Few Leads in Rape, Murders Of Pursat Girls

svay sar commune, Pursat prov­ince – Phal Sophoeun was a quiet, gentle fifth grader, who walk­ed straight home from school every day to mind her infant nephew.

She was 14 and never strayed far from the village, said her sister Phal Sokhoeun, 27, who told how she looked after her younger sister and didn’t allow her to herd cows after school, like so many other girls in Krakor district’s Boeng Smuk village.

“I was very careful and still it happened,” Phal Sokhoeun said of the rape and murder of her little sister, whom she’d raised for the past 11 years after their mother died and father abandoned them.

The 14-year-old had been missing since Monday afternoon, along with her cousin Nai Vinn, 11, a second grader at the same school.

Friends and relatives started searching in the fields, thinking the two might have got lost on their way home. Nai Vinn’s father, Huot Nai, 37, traveled to two neighboring villages in a desperate search for the young girls.

On Tuesday afternoon, Phal Chantha, 19, the missing girl’s older brother, saw a spot of color on the forested mountain towering over the field where he was standing. He gathered a group of 10 men to investigate. About 5 km into the forest, they found the bloody corpses of the two girls hanging by rope from the same branch of a tree, about 2 meters from the ground.

The cousins had been brutally raped, viciously beaten and strangled to death. The 11-year-old had bruises all over her body, both legs were broken and her eyes had been gouged out.

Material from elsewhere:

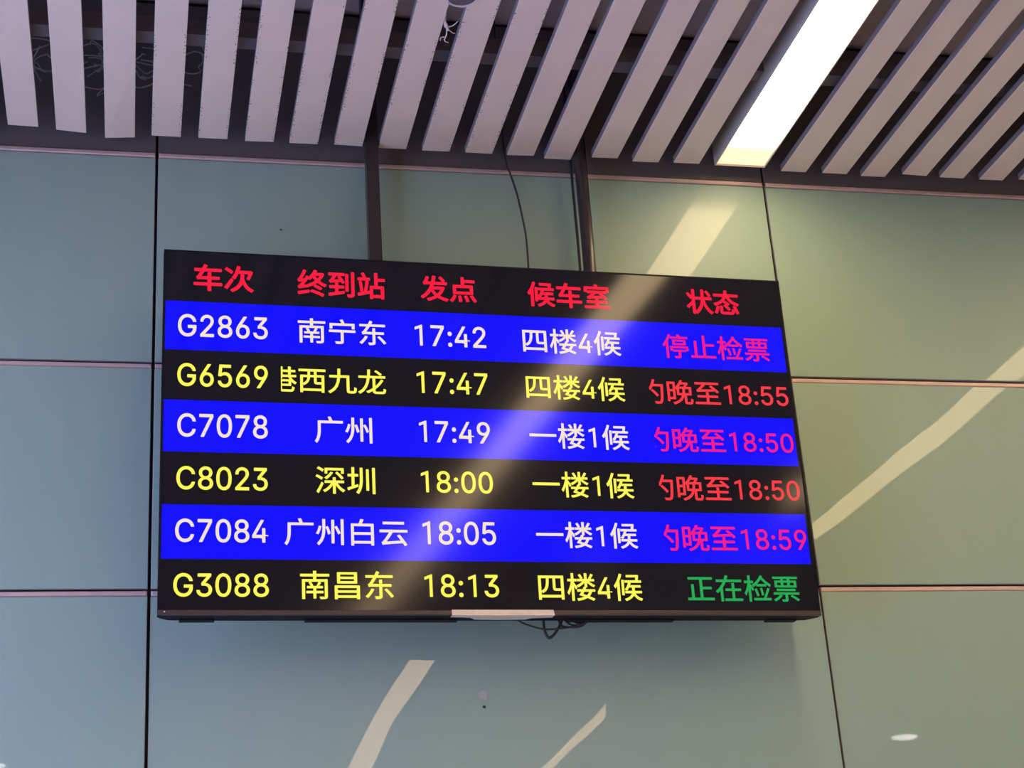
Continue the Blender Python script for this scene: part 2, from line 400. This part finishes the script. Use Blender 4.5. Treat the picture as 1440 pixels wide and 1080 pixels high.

The 14-year-old had a broken leg, and her neck was broken in so many places that “her head could move in any direction,” her sister said in an interview Thursday.

The girls were cremated on Wednesday.

Police suspect more than one perpetrator was involved but have made no arrests and have no leads.

Three years ago, a next-door neighbor of the two slain girls, Thon Than, 20, left her house one morning to carry fertilizer to the family farm. She was later found raped, viciously beaten and strangled to death.

No arrest was ever made in that case.

On the way to the murdered girls’ neighboring homes, roads of red earth get smaller and smaller until only a narrow footpath through yards and fields leads to three houses. Here, each home has lost a daughter.

“I believe in the law. But if [the police] could not find out, I don’t have any idea what to do,” said Long Khun, 60, proudly displaying a framed portrait of the late Thon Than, the niece she raised after her parents’ death.

Though Thon Than was not found lashed up to a tree branch, the cases are brutal and similar enough to send a deep chill through Svay Sar commune.

Pursat provincial penal police chief Soeun Sopheak didn’t hold out much hope for an investigation into the slaying of the two children.

“It’s difficult to identify the suspects because the [victims’] house is very far from the police office and it’s isolated from the village. And when we asked the people, they seemed to know nothing about po­tential suspects,” Soeun Sopheak said Thursday.

Local police will, however, continue investigating the case, he added.

Many parents interviewed Thursday, including in the commune town 10 km from where the two girls were found, said they were afraid for their children and would not let them leave their homes, even for school.

In Boeng Smuk village, Un Tae, 50, has told his twin daughters, 20, not to go to the fields or tend the cows anymore.

He and his three sons have now taken on the women’s jobs so that his daughters can stay close to the safety of home.

“I might stay at home forever,” said Tay Savuth, one of the twins, who added that she was terrified.

Boeng Smuk, a village of 278 families, is usually peaceful, without any gangs, and everyone is either a friend or a relative, Phal Sokhoeun said. She couldn’t think of anyone who could have raped and murder­ed the girls.

Village chief, Kin Ngas, 62, said he is now taking a different view of his villagers.

“The crab that cuts the rice in the rice field is the crab in the rice field,” he said, recounting an old Khmer proverb that would suggest the kill­ers of the girls were locals.

He’s advising that families with children keep their young ones as close to home as possible, and that women travel in groups of at least three and let their families know where they are going at all times.

Contacted Thursday to comment on the latest case of children being raped and murdered—crimes which have grown increasingly common in recent years—Minister of Women’s Affairs Ing Kantha Phavi said she wouldn’t speak over the phone to a journalist she doesn’t know.

“We have a policy [to prevent violence against women]. We’ve im­plemented it for five years already,” the minister said before hanging up.